State pensioners can get £149 off their energy bills from Tuesday – but need to act before midnight.
Customers of major energy firms including British Gas, EON, EDF and OVO as well as Octopus and Utilita will see their energy bills increase by £149 on Tuesday, October 1 as Ofgem increases the price cap, unless you’re already on a fix.
Money expert Martin Lewis has said that it’s an unusual time for the energy market, because Ofgem is putting the price cap up by 10 percent in October, from £1,568 to £1,717, a rise of £149.
But wholesale rates now are starting to come down, meaning energy firms are offering cheap fixes just as the price cap is going up.
But there are fixed energy deals now which will effectively wipe out the price cap if you act today before the new cap comes into effect.

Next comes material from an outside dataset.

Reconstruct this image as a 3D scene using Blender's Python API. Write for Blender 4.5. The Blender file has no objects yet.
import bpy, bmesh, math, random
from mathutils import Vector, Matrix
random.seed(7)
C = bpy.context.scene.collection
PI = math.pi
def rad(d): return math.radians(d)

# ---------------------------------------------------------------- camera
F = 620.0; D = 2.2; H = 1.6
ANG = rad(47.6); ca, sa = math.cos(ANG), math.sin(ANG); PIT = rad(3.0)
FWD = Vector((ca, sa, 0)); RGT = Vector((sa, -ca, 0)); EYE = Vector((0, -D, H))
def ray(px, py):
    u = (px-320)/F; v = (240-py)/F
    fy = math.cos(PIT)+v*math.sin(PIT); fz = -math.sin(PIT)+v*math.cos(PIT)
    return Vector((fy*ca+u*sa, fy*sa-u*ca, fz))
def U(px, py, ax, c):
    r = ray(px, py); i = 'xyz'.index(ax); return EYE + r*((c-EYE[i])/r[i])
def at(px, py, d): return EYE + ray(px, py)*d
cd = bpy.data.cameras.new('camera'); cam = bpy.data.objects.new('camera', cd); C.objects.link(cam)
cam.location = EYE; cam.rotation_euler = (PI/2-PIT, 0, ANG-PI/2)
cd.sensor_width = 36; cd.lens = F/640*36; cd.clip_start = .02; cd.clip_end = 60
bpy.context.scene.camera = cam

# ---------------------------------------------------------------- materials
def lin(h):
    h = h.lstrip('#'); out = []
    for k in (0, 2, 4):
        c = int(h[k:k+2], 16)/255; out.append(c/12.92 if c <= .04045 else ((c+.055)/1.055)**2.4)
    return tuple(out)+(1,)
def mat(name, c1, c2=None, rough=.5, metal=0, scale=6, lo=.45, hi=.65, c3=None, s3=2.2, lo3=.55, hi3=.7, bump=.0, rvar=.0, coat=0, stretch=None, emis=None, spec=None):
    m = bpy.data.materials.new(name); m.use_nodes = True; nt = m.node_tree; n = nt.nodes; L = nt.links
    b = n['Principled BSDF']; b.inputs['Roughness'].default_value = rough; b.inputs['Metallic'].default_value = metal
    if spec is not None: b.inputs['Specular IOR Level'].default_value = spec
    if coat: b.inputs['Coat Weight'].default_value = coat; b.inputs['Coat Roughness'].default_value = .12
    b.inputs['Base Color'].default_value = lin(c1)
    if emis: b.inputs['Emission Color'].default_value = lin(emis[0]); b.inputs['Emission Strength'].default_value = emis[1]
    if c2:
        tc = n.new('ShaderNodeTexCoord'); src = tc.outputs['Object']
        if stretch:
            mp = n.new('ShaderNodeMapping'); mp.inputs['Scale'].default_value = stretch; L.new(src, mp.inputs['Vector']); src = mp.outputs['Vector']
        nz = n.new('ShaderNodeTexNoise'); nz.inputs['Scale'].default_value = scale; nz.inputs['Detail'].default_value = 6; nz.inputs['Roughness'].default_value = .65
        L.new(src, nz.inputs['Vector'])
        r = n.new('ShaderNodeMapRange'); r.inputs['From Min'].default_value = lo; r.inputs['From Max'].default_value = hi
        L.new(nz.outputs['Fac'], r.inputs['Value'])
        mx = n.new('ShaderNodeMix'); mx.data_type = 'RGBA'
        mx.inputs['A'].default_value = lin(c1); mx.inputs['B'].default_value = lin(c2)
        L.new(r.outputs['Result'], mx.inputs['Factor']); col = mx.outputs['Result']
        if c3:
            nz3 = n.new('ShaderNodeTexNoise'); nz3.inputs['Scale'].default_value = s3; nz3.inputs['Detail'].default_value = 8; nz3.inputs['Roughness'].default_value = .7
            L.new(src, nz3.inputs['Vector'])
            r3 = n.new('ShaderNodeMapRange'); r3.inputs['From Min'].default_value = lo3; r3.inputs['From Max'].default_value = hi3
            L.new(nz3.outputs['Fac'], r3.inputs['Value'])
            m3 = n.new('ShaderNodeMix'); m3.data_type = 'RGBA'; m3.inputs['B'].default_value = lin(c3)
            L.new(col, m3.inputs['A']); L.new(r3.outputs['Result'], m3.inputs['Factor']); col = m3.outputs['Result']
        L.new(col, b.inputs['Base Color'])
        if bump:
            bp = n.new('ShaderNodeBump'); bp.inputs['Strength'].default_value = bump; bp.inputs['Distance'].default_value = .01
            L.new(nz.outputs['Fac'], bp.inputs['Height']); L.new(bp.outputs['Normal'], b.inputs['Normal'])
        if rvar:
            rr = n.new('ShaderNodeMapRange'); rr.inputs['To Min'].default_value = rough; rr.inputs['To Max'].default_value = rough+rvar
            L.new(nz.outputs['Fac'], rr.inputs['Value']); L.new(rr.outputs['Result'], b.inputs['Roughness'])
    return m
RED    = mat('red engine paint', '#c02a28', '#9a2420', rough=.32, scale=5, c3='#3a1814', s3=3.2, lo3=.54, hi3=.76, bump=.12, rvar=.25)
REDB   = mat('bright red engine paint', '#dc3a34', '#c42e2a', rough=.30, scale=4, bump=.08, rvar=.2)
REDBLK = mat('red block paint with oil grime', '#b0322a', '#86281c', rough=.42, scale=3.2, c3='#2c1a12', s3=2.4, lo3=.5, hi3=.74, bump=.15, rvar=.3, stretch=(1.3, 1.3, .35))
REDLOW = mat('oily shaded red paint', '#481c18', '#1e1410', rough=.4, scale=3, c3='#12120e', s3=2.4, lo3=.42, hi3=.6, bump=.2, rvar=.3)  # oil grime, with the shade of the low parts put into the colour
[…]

Of course this doesn’t just apply to state pensioners, any UK household can wipe out the price cap rise by acting today.
But it will be especially important for state pensioners no longer collecting their £200 to £300 Winter Fuel Payment automatically this winter, as well as losing their £300 Cost of Living payment paid in the previous two winters.
Martin Lewis said: “There is a way to beat the rise but in order to do that you need to understand what’s happening.
“Now unless you already know you’re on a fix you’re almost certainly on a standard tariff.
“It’s well over 80 percent of homes so it’s almost certainly the majority of people watching will be on one of those tariffs.
“For every £100 you pay on energy right now, from next Tuesday you are going to pay £110 for the same usage. That is what a 10 percent rise means.”
Martin explained that because wholesale energy prices are going down, and the price cap is based on wholesale rates from six months ago, ‘bizarrely’, the price cap is going up just as fixed rate deals are coming down in price.
Martin added: “Outfox The Market is the cheapest fix right now. It is 9.4 percent cheaper than the October price cap on average and 0.8 percent cheaper than what you pay.
“So it drops a tiny bit now but from next Tuesday you save a lot.
“EDF has a tariff which says you can fix now at the current rate. So you simply just don’t get that price rise.
“That’s it you just stop the price rise.”
“I would say for the vast majority of people who are risk averse and don’t want to see prices going up, fixing now is the safe option.”
“But those questions say ‘my company has offered me should i fix? This is not about getting a fix, this is about getting a cheap fix. If you’re gonna lock in a price, you want to lock in the cheapest you can get.”